16.- Va rilevato, infine, che non hanno formato oggetto di specifiche censure le argomentazioni con cui la Corte territoriale ha ritenuto che fosse stata dimostrata la corresponsione di una retribuzione mensile superiore a quella registrata sui libri paga e, da ultimo, che fosse irrilevante quanto dedotto dall’opponente in ordine alla posizione dei lavoratori assunti come apprendisti o in base alle disposizioni di cui alla L. n. 407 del 1990 (pagg. 11-12 della sentenza impugnata).

17.- In conclusione, il ricorso deve essere respinto con la conferma dell’impugnata sentenza, dovendosi ritenere assorbite in quanto sinora detto tutte le censure non espressamente esaminate.

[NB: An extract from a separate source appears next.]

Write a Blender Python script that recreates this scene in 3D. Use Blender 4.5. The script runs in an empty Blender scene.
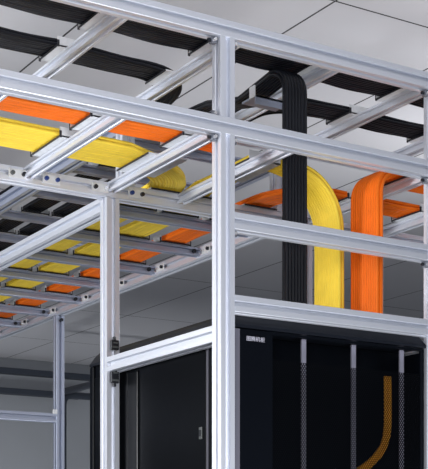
import bpy, bmesh, math, random
from mathutils import Vector
random.seed(7)
C = bpy.context.scene.collection
H = 1.40                      # camera height above the floor
W = .04                       # aluminium profile width
AL = 1.0204
Zc = 1.717                    # ceiling above camera
WALL_Y = 7.6

# ------------------------------------------------------------------ materials
def mat(name, col, rough=.5, metal=0., spec=.5, noise=0., nscale=40., bump=0.):
    m = bpy.data.materials.new(name); m.use_nodes = True
    nt = m.node_tree; b = nt.nodes['Principled BSDF']
    b.inputs['Base Color'].default_value = (*col, 1)
    b.inputs['Roughness'].default_value = rough
    b.inputs['Metallic'].default_value = metal
    b.inputs['Specular IOR Level'].default_value = spec
    if noise or bump:
        tc = nt.nodes.new('ShaderNodeTexCoord'); n = nt.nodes.new('ShaderNodeTexNoise')
        n.inputs['Scale'].default_value = nscale; n.inputs['Detail'].default_value = 3
        nt.links.new(tc.outputs['Object'], n.inputs['Vector'])
        if noise:
            r = nt.nodes.new('ShaderNodeValToRGB')
            r.color_ramp.elements[0].color = (*[c*(1-noise) for c in col], 1)
            r.color_ramp.elements[1].color = (*[min(1, c*(1+noise)) for c in col], 1)
            r.color_ramp.elements[0].position = .3; r.color_ramp.elements[1].position = .7
            nt.links.new(n.outputs['Fac'], r.inputs['Fac'])
            nt.links.new(r.outputs['Color'], b.inputs['Base Color'])
        if bump:
            bp = nt.nodes.new('ShaderNodeBump'); bp.inputs['Strength'].default_value = bump
            nt.links.new(n.outputs['Fac'], bp.inputs['Height'])
            nt.links.new(bp.outputs['Normal'], b.inputs['Normal'])
    return m

M = {}
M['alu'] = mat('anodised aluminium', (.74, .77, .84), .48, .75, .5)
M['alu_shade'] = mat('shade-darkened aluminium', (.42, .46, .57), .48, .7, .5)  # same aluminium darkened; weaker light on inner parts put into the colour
M['zinc'] = mat('zinc bracket', (.72, .74, .76), .45, .3, .5, .06, 60)
M['bracket'] = mat('steel bracket', (.16, .17, .20), .4, .5)
M['dark'] = mat('black bolt', (.012, .014, .02), .4, .3)
M['blue'] = mat('blue bolt', (.02, .05, .22), .4, .2)
M['chrome'] = mat('bright bolt', (.85, .86, .88), .25, .8)
M['black_cable'] = mat('black cable jacket', (.006, .007, .011), .45, 0, .25)
M['yellow_cable'] = mat('yellow cable jacket', (.90, .66, .06), .55, 0, .25, .06, 25)
M['orange_cable'] = mat('orange cable jacket', (.88, .165, .005), .55, 0, .25, .06, 25)
M['rubber_shade'] = mat('black rubber edging', (.012, .013, .018), .6)  # rubber edge strip; at the lug tips, shadow put into the colour
M['rack'] = mat('black rack paint', (.0018, .0026, .0046), .4, 0, .08)
M['rack_gloss'] = mat('glossy black door', (.002, .0026, .004), .28, 0, .13)
M['rack_trim'] = mat('dark grey rack trim', (.006, .0075, .012), .4, 0, .2)
M['rack_edge'] = mat('grey rack edge', (.10, .10, .125), .4)
M['strip'] = mat('grey mounting strip', (.30, .30, .38), .45, .2)
M['amber'] = mat('amber cable jacket', (.75, .33, .02), .5, 0, .4, .1, 20)
M['white'] = mat('white print', (.46, .46, .54), .6)
M['grey_lock'] = mat('grey lock', (.10, .11, .11), .4, .3)
M['pipe'] = mat('slate painted steel', (.045, .055, .075), .5)
M['wall'] = mat('painted wall', (.42, .44, .47), .8, 0, .2, .05, 1.2)
M['floor'] = mat('grey floor', (.20, .21, .23), .5, 0, .4, .08, 2)

def mesh_screen():
    m = bpy.data.materials.new('perforated black steel'); m.use_nodes = True
    nt = m.node_tree; N = nt.nodes; L = nt.links
    b = N['Principled BSDF']; out = N['Material Output']
    b.inputs['Base Color'].default_value = (.0012, .0016, .0026, 1); b.inputs['Roughness'].default_value = .6; b.inputs['Specular IOR Level'].default_value = .05
    tc = N.new('ShaderNodeTexCoord'); sp = N.new('ShaderNodeSeparateXYZ'); L.new(tc.outputs['Object'], sp.inputs[0])
    def mth(op, a, b_=None):
        n = N.new('ShaderNodeMath'); n.operation = op
        for i, v in enumerate((a, b_)):
            if v is None: continue
            if isinstance(v, (int, float)): n.inputs[i].default_value = v
            else: L.new(v, n.inputs[i])
        return n.outputs[0]
    P = .0068
    def dots(ox, oz):
        x = mth('SUBTRACT', mth('FRACT', mth('ADD', mth('DIVIDE', sp.outputs[0], P), ox)), .5)
        z = mth('SUBTRACT', mth('FRACT', mth('ADD', mth('DIVIDE', sp.outputs[2], P*1.5), oz)), .5)
        z = mth('MULTIPLY', z, 1.5)
        return mth('LESS_THAN', mth('ADD', mth('MULTIPLY', x, x), mth('MULTIPLY', z, z)), .125)
    f = mth('MAXIMUM', dots(0, 0), dots(.5, .5))
    t = N.new('ShaderNodeBsdfTransparent'); mx = N.new('ShaderNodeMixShader')
    L.new(f, mx.inputs[0]); L.new(b.outputs[0], mx.inputs[1]); L.new(t.outputs[0], mx.inputs[2])
    L.new(mx.outputs[0], out.inputs['Surface'])
    return m
M['screen'] = mesh_screen()

def ceiling_mat():
    m = bpy.data.materials.new('ceiling panels'); m.use_nodes = True
    nt = m.node_tree; N = nt.nodes; L = nt.links
    b = N['Principled BSDF']; b.inputs['Roughness'].default_value = .75; b.inputs['Specular IOR Level'].default_value = .25
    tc = N.new('ShaderNodeTexCoord'); sp = N.new('ShaderNodeSeparateXYZ'); L.new(tc.outputs['Object'], sp.inputs[0])
    def mth(op, a, b_=None):
        n = N.new('ShaderNodeMath'); n.operation = op
        for i, v in enumerate((a, b_)):
            if v is None: continue
            if isinstance(v, (int, float)): n.inputs[i].default_value = v
            else: L.new(v, n.inputs[i])
        return n.outputs[0]
    def seam(o, off, pitch, w):
        f = mth('FRACT', mth('DIVIDE', mth('ADD', o, 60*pitch - off), pitch))
        d = mth('MINIMUM', f, mth('SUBTRACT', 1., f))
        return mth('LESS_THAN', d, w/pitch/2)
    s = mth('MAXIMUM', seam(sp.outputs[0], .186, .6, .007), seam(sp.outputs[1], SEAM_Y0, SEAM_P, .007))
    nz = N.new('ShaderNodeTexNoise'); nz.inputs['Scale'].default_value = 1.3
    L.new(tc.outputs['Object'], nz.inputs['Vector'])
    r = N.new('ShaderNodeValToRGB'); r.color_ramp.elements[0].color = (.63, .63, .66, 1); r.color_ramp.elements[1].color = (.67, .67, .70, 1)
    L.new(nz.outputs['Fac'], r.inputs['Fac'])
    mx = N.new('ShaderNodeMix'); mx.data_type = 'RGBA'
    L.new(s, mx.inputs[0]); L.new(r.outputs[0], mx.inputs[6]); mx.inputs[7].default_value = (.05, .05, .055, 1)
    L.new(mx.outputs[2], b.inputs['Base Color'])
    return m
SEAM_Y0, SEAM_P = 3.0, 1.2

# ------------------------------------------------------------------ helpers
def finish(name, bm, m, parent=None, smooth=False):
    bmesh.ops.recalc_face_normals(bm, faces=bm.faces)
    me = bpy.data.meshes.new(name); bm.to_mesh(me); bm.free()
    for mm in (m if isinstance(m, (list, tuple)) else [m]): me.materials.append(mm)
    if smooth:
        for p in me.polygons: p.use_smooth = True
    o = bpy.data.objects.new(name, me); C.objects.link(o)
    if parent is not None:
        o.parent = parent
        # children are written in world space: undo the parent's location
        o.location = (0, 0, 0)
        o.matrix_parent_inverse.identity()
        off = Vector((0, 0, 0)); p = parent
        while p is not None: off += p.location; p = p.parent
        o.location = -off
    return o

def thing(name, label, cat, loc, group=None):
    o = bpy.data.objects.new(name, None); C.objects.link(o); o.empty_display_size = .05
    o.location = (loc[0], loc[1], loc[2] + H)
    o['label'] = label; o['category'] = cat
    if group: o['group'] = group
    return o

def tag(o, label, cat, group=None):
    o['label'] = label; o['category'] = cat
    if group: o['group'] = group
    return o

def box(bm, x0, x1, y0, y1, z0, z1, bev=0., mi=0):
    vs = [bm.verts.new((x, y, z + H)) for x in (x0, x1) for y in (y0, y1) for z in (z0, z1)]
    fs = [bm.faces.new([vs[i] for i in q]) for q in ((0,1,3,2),(4,6,7,5),(0,4,5,1),(2,3,7,6),(0,2,6,4),(1,5,7,3))]
    for f in fs: f.material_index = mi
    if bev:
        bmesh.ops.bevel(bm, geom=list({e for f in fs for e in f.edges}), offset=bev, segments=2, affect='EDGES', profile=.5)

def bar(name, axis, a0, a1, c0, c1, m, parent, w=W):
    """T-slot aluminium profile along an axis; c0, c1 = low corner of its square section on the two other axes (in x<y<z order)."""
    h = w/2; g = .0054; d = .3*w; k = .0012; e = .001
    side = [(-h+e, -h), (-g-k, -h), (-g, -h+.0025), (-g, -h+d), (g, -h+d), (g, -h+.0025), (g+k, -h), (h-e, -h)]
    pts = []
    for q in range(4):
        for (u, v) in side:
            for _ in range(q): u, v = -v, u
            pts.append((u, v))
    bm = bmesh.new(); rings = []
    for a in (a0, a1):
        ring = []
        for (u, v) in pts:
            p, q = c0 + h + u, c1 + h + v
            co = {'X': (a, p, q), 'Y': (p, a, q), 'Z': (p, q, a)}[axis]
            ring.append(bm.verts.new((co[0], co[1], co[2] + H)))
        rings.append(ring)
    n = len(pts)
    for i in range(n): bm.faces.new((rings[0][i], rings[0][(i+1) % n], rings[1][(i+1) % n], rings[1][i]))
    bm.faces.new(rings[0]); bm.faces.new(rings[1])
    return finish(name, bm, m, parent)

def tube(bm, pts, r, seg=7, mi=0):
    pts = [Vector((p[0], p[1], p[2] + H)) for p in pts]
    rings = []; ref = None
    for i, p in enumerate(pts):
        t = (pts[min(i+1, len(pts)-1)] - pts[max(i-1, 0)]).normalized()
        if ref is None:
            ref = Vector((0, 0, 1)) if abs(t.z) < .9 else Vector((1, 0, 0))
        ref = (ref - t*ref.dot(t)).normalized(); b = t.cross(ref)
        rings.append([bm.verts.new(p + (ref*math.cos(2*math.pi*k/seg) + b*math.sin(2*math.pi*k/seg))*r) for k in range(seg)])
    for a, b in zip(rings, rings[1:]):
        for k in range(seg):
            f = bm.faces.new((a[k], a[(k+1) % seg], b[(k+1) % seg], b[k])); f.material_index = mi
    for ring in (rings[0], rings[-1]): bm.faces.new(ring).material_index = mi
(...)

Le spese del giudizio di legittimità seguono la soccombenza nei confronti dell’Istituto previdenziale e vengono liquidate in relazione all’attività svolta dal controricorrente con la partecipazione alla discussione orale. Non deve provvedersi in ordine alle spese nei confronti della società ETR spa, che non ha svolto attività difensiva.

P.Q.M.

La Corte rigetta il ricorso e condanna il ricorrente al pagamento delle spese del giudizio in favore dell’Inps liquidate in Euro 1.000,00 per onorari, oltre accessori di legge; nulla sulle spese nei confronti della parte intimata.

Così deciso in Roma, nella Camera di consiglio, il 15 dicembre 2011.

Depositato in Cancelleria il 14 marzo 2012

Testo non ufficiale. La sola stampa del bollettino ufficiale ha carattere legale.